The current TransactionPayload looks as follows.

enum TransactionPayload {
  Script(s),
  ModuleBundle(_)    <-- Deprecated
  EntryFunction(e),
  Multisig(m),
}

The new TransactionPayload looks as follows.

enum TransactionPayload {
  Script(s),
  ModuleBundle(_)    <-- Deprecated
  EntryFunction(e),
  Multisig(m),
  Payload(TransactionPayloadInner)
}


enum TransactionPayloadInner {
  V1 {
    executable: TransactionExecutable,
    extra_config: TransactionExtraConfig
  }
}


enum TransactionExecutable {
  EntryFunction(e),
  Script(s),
  Empty
}


enum TransactionExtraConfig {
  V1 {
    multisig_address: Option<Address>,
    replay_protection_nonce: Option<u64>,
  }
}

The TransactionExtraConfig contains an optional nonce field. If this field is set to some value, then the transaction is interpreted as an orderless transaction. If this field is set to None, then transaction is a regular sequence number based transaction. The user transaction contains a sequence_number: u64 field which was mandatory. This is left untouched. For orderless transactions, this field is ignored by the VM code. We recommend setting the sequence number to u64::MAX when using orderless transactions.

The TransactionExtraConfig also contains an optional multisig_address field. If this field is set to some value, then the transaction is interpreted as a multisig transaction. Earlier, when we introduced multisig transactions, we needed to store both multisig address along with an entry function payload inside the transaction. Back then, for simplicity, we chose to combine both into Multisig transaction payload variant. In this AIP, as we are introducing the TransactionExtraConfig in order to support adding extra information to the transaction, we chose to utilize this functionality for multisig transactions as well and added the multisig_address field in TransactionExtraConfig.

The TransactionPayloadInner and TransactionExtraConfig are versioned and designed to be extensible, in case more information needs to be added to support future applications.

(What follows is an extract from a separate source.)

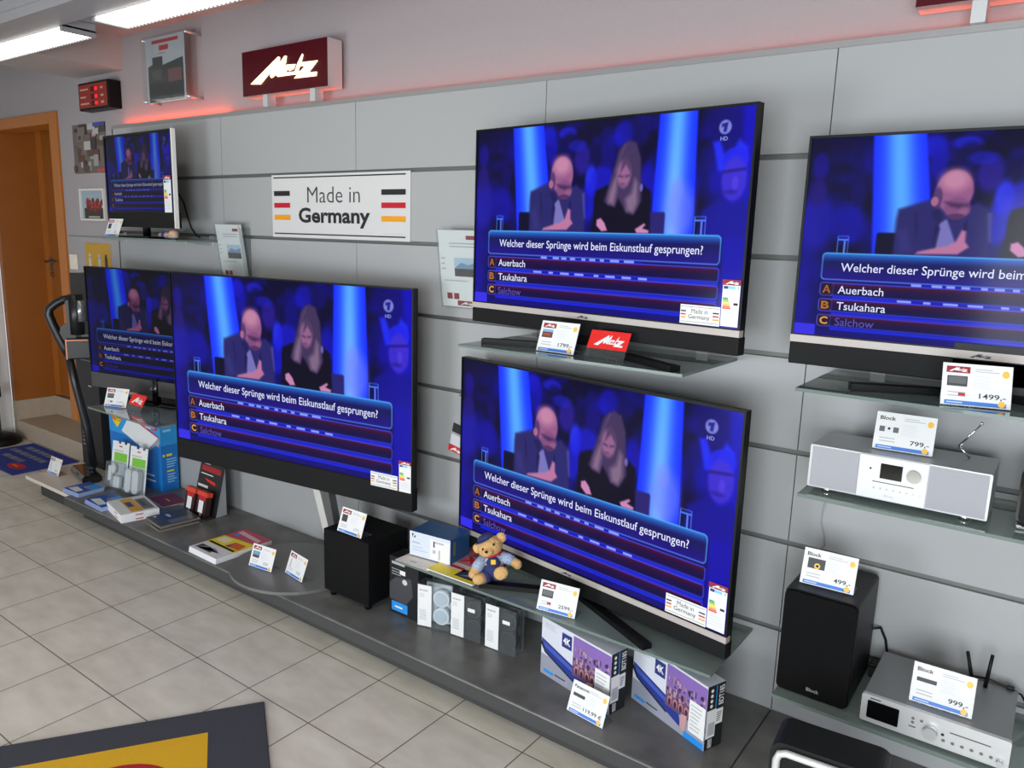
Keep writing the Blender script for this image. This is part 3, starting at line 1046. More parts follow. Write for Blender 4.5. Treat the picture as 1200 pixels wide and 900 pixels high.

The TransactionExecutable can be either an entry function or script or empty. A transaction executable can be empty only for multisig transactions. If a non-multisig transaction has an empty executable, the transaction will be discarded.

This means, there are two ways the same sequence number based transaction can be crafted. For example, these two transactions result in the same transaction output.

TransactionPayload::EntryFunction(e)
TransactionPayload::Payload(
   TransactionPayloadInner::V1 {
       executable: TransactionExecutable::EntryFunction(e)
       extra_config: TransactionExtraConfig::V1 {
           multisig_address: None,
           replay_protection_nonce: None
       }
   }
)

Transactions with both formats will be accepted in the near future. Over time, we plan to update our SDKs to craft all the future transactions in the new format.

This AIP introduces a new onchain feature flag called TRANSACTION_PAYLOAD_V2. If this flag is disabled, all the transactions crafted in the new format will be discarded by the VM.

Impact

Section titled “Impact”

We need to update the dev infra to be able to support this feature.

The SDKs and wallets need to be updated to be able to craft transactions in the new format.

The indexer need to be updated to be able to index the new type of transactions.

The explorer need to be update to display the new type of transactions.

Reference Implementation

Section titled “Reference Implementation”

https://github.com/aptos-labs/aptos-core/pull/16299

Timeline

Section titled “Timeline”

The binary and framework code will be deployed on mainnet in May 2025.

The feature will be enabled in June 2025.

The dev tooling such as SDKs and indexer will be provided in May - June 2025.